Copy every line of the records below that holds the word "picture".

- **DATA SHOWN**
-.-.-
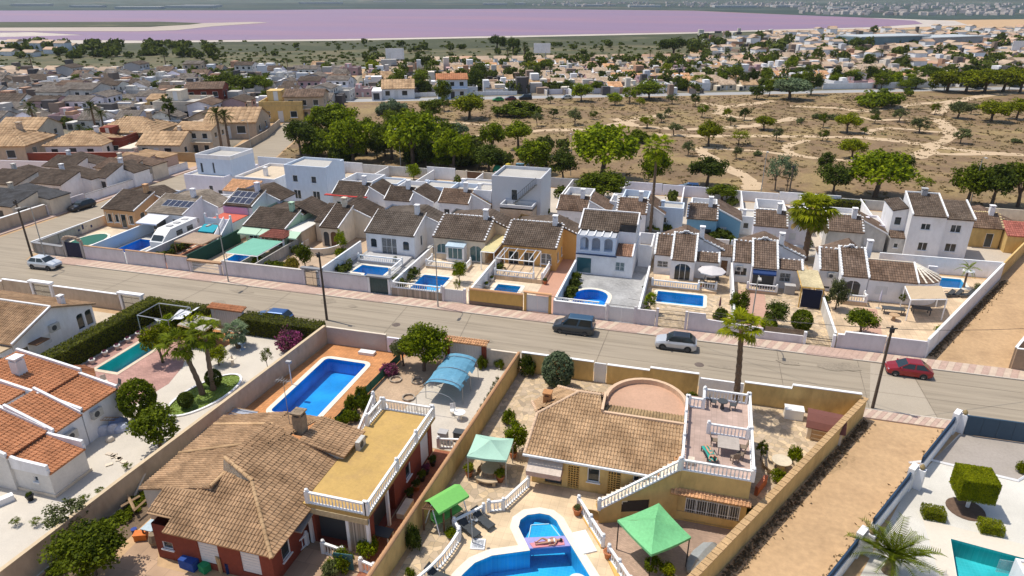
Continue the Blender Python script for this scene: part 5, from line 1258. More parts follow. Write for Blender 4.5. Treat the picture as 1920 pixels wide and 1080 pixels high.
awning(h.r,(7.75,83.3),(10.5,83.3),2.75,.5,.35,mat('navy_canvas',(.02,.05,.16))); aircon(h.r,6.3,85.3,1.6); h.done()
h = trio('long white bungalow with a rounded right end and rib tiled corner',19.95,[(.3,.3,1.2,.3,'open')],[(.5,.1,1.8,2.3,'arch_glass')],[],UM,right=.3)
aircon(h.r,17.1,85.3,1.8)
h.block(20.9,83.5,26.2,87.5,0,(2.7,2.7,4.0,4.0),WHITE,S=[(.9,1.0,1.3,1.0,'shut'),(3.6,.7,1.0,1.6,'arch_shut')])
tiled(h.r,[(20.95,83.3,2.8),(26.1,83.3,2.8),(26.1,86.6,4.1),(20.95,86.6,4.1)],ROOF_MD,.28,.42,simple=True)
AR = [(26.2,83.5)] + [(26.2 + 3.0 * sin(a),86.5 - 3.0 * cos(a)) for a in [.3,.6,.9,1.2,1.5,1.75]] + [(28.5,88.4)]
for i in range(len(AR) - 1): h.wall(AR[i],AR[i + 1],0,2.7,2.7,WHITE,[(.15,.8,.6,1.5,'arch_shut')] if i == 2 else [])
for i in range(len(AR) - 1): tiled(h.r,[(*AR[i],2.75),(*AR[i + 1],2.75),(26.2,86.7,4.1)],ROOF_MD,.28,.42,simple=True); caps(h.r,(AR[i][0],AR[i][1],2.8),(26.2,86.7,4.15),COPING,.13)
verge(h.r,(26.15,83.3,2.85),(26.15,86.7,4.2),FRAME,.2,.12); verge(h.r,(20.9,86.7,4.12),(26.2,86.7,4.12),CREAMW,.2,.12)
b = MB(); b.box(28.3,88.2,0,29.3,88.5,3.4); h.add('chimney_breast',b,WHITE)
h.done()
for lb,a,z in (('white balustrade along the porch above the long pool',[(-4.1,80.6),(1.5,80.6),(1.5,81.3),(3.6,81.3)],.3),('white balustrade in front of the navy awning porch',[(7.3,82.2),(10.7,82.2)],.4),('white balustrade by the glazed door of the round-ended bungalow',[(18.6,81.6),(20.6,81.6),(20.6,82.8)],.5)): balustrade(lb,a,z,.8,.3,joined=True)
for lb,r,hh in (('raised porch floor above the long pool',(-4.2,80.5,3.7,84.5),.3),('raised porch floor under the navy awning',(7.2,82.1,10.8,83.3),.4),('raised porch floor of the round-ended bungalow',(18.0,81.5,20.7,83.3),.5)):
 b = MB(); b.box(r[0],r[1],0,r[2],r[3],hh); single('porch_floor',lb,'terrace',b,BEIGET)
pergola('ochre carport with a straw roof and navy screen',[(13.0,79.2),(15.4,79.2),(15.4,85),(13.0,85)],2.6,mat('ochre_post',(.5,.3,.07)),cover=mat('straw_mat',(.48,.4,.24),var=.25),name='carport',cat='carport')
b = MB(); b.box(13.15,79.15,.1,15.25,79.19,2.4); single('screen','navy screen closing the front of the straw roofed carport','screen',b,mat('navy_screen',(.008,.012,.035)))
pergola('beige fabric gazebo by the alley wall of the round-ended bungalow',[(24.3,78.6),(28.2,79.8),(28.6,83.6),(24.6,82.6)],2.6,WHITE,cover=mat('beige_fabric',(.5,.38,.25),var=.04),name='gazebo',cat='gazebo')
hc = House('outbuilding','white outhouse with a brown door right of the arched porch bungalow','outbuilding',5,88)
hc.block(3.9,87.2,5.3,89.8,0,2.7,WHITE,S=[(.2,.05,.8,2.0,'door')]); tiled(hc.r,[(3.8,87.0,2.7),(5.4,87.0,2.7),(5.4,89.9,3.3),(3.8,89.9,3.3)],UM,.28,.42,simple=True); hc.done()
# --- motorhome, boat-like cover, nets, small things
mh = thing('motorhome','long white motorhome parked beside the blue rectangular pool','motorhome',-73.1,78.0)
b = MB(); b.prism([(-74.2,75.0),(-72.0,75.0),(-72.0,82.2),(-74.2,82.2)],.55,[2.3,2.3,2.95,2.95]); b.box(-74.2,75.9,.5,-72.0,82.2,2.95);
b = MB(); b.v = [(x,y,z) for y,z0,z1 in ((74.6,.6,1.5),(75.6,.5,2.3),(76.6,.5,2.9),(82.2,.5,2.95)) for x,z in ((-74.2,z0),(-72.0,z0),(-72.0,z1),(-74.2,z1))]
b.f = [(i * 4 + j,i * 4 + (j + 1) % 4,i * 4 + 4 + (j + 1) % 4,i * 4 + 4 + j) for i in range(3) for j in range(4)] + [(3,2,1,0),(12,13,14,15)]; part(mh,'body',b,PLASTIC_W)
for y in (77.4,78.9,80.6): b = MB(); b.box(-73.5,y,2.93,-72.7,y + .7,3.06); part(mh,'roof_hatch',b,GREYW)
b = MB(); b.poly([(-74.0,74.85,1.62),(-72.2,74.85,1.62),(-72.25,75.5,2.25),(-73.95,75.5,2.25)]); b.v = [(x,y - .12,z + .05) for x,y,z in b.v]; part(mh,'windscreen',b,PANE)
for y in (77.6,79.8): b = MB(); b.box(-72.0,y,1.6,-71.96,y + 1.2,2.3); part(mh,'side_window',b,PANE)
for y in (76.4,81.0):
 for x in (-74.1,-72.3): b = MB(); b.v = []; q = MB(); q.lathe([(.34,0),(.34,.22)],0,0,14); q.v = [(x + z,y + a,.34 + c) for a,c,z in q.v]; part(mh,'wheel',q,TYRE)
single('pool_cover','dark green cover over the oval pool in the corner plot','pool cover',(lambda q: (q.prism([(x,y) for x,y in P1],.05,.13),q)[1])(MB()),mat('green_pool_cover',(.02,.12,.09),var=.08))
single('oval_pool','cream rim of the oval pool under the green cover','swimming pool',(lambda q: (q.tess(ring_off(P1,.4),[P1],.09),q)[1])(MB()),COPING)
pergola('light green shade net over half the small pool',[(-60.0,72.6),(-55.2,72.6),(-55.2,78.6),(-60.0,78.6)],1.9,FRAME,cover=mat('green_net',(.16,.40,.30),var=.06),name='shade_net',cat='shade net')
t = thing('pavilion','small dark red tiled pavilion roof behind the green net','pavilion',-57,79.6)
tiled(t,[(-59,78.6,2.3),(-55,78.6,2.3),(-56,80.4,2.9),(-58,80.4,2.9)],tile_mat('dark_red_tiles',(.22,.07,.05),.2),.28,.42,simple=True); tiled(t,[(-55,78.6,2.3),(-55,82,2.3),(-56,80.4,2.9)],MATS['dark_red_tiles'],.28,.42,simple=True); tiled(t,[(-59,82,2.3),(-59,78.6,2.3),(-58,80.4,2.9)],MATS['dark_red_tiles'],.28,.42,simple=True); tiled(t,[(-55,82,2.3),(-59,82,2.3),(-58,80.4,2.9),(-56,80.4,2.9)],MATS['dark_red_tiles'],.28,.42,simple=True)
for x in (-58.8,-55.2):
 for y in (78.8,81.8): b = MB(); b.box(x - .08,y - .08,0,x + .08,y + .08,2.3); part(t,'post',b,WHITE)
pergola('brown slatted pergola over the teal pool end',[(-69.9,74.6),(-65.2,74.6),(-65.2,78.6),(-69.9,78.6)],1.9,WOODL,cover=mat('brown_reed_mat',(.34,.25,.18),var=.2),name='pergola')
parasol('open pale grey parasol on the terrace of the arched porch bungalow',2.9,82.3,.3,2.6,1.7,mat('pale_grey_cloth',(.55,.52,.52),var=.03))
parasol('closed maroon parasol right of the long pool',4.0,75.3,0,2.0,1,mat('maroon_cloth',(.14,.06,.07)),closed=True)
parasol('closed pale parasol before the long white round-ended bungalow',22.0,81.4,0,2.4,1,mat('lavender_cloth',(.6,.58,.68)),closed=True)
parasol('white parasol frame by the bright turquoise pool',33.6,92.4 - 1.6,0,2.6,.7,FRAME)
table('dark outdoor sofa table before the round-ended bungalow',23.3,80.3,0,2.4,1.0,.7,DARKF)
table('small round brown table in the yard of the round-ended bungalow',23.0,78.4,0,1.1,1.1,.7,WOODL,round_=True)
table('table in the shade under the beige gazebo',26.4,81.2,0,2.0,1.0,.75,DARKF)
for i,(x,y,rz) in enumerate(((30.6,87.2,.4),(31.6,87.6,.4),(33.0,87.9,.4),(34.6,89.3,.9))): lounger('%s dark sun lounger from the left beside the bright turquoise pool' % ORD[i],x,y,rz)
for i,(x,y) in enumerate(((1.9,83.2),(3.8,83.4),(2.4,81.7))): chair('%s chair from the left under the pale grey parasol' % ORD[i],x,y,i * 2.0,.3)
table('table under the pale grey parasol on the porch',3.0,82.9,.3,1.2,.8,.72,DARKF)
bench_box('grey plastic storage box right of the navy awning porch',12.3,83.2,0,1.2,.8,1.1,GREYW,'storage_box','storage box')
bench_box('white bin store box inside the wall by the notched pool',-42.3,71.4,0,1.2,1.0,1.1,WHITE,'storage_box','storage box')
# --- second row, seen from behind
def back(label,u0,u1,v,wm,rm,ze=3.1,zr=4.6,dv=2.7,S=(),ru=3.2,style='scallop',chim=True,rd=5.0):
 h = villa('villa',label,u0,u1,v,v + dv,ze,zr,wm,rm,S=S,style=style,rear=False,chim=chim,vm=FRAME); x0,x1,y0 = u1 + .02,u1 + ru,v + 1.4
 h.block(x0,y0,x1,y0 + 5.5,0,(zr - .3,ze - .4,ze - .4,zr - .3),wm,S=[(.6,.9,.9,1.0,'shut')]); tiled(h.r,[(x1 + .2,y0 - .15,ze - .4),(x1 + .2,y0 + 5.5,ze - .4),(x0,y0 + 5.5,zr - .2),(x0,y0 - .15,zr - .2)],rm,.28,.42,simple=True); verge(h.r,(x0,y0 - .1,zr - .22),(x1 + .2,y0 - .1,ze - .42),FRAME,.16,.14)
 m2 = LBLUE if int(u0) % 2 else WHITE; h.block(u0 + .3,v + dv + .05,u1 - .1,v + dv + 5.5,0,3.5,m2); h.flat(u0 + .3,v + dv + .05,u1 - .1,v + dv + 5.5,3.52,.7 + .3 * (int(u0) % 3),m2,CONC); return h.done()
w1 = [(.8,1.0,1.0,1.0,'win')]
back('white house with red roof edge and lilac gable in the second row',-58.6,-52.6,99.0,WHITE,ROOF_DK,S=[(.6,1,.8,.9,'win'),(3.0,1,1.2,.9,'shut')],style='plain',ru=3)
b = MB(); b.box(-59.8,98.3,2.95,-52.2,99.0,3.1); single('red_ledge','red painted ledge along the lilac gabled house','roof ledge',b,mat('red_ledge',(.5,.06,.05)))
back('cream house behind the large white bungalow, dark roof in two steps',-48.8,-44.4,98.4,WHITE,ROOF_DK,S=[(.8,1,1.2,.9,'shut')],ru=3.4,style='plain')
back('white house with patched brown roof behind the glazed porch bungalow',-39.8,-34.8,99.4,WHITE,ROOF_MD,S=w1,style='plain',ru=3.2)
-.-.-
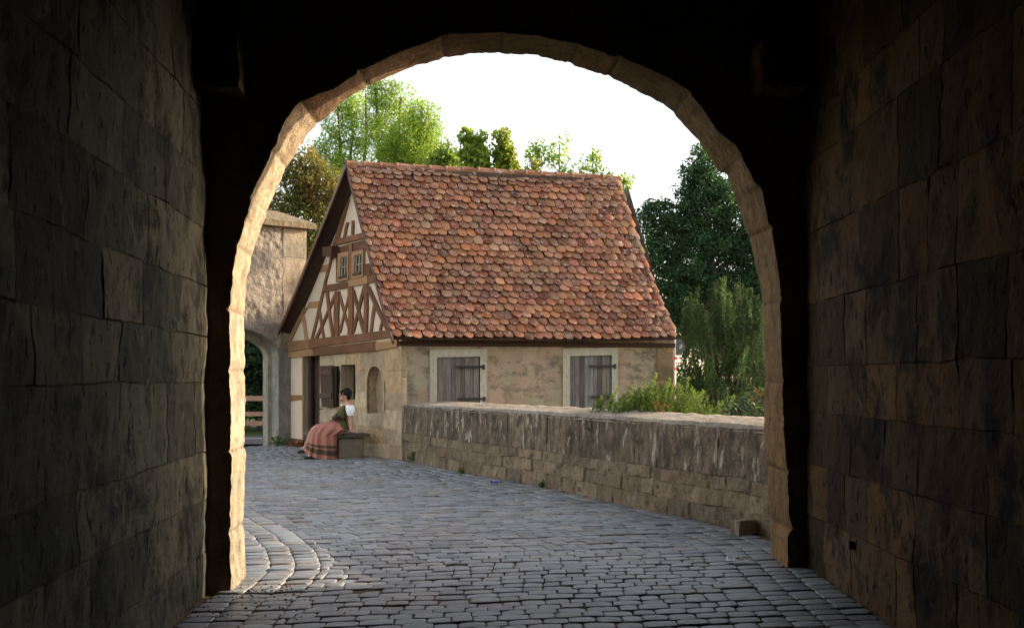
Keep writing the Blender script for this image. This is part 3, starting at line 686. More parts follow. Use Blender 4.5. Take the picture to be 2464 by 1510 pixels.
-.-.-
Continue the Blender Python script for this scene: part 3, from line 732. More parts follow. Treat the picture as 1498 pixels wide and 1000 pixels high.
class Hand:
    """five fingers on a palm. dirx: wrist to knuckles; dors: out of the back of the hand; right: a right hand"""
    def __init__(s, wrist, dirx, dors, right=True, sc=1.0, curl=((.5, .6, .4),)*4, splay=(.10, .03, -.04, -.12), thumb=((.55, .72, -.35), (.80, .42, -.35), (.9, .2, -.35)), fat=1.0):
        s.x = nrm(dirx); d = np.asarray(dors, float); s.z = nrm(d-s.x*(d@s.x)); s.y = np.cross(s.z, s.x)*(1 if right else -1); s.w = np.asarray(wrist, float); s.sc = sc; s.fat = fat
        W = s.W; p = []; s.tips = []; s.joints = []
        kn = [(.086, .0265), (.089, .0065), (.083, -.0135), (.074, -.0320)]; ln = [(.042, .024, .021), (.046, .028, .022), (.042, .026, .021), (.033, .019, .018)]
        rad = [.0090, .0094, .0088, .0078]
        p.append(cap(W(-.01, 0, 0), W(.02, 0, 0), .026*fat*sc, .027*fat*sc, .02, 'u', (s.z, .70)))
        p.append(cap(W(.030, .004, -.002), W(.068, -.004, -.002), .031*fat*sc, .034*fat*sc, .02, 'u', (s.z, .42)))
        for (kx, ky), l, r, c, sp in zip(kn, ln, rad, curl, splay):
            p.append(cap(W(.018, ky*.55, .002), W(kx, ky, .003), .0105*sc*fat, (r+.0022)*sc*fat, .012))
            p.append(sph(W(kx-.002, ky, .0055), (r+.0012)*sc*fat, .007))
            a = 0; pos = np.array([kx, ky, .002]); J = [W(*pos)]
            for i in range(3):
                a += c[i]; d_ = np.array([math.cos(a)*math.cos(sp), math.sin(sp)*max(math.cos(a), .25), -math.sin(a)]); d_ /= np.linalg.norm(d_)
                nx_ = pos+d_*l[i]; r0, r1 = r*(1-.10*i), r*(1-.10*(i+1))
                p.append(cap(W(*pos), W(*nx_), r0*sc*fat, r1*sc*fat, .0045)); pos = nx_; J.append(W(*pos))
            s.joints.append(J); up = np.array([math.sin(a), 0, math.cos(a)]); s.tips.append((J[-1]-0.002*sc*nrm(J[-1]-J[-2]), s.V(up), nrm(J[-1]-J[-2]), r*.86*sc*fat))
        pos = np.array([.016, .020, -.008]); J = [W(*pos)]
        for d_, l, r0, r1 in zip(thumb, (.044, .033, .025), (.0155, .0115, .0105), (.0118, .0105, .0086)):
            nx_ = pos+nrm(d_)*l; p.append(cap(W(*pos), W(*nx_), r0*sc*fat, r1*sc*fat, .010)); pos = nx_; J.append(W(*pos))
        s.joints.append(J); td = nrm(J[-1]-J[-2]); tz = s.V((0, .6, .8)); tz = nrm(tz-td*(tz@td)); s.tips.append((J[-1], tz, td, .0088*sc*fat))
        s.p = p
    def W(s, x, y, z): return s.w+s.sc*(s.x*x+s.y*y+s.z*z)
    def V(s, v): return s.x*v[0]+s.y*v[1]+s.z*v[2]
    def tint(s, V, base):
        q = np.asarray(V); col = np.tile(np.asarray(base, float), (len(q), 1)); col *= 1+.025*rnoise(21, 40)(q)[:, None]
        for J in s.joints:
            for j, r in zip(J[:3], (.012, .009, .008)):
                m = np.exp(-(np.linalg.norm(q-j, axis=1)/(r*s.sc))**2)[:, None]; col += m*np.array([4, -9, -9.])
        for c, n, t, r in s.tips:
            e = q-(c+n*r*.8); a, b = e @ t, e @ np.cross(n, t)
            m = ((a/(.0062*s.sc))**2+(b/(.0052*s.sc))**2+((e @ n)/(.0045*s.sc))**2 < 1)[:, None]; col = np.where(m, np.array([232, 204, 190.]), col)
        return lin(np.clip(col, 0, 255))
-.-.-
- **WRITTEN SOLUTION**
Continue the Blender Python script for this scene: part 5, from line 1258. More parts follow. Write for Blender 4.5. Treat the picture as 1920 pixels wide and 1080 pixels high.
Keep writing the Blender script for this image. This is part 3, starting at line 686. More parts follow. Use Blender 4.5. Take the picture to be 2464 by 1510 pixels.
Continue the Blender Python script for this scene: part 3, from line 732. More parts follow. Treat the picture as 1498 pixels wide and 1000 pixels high.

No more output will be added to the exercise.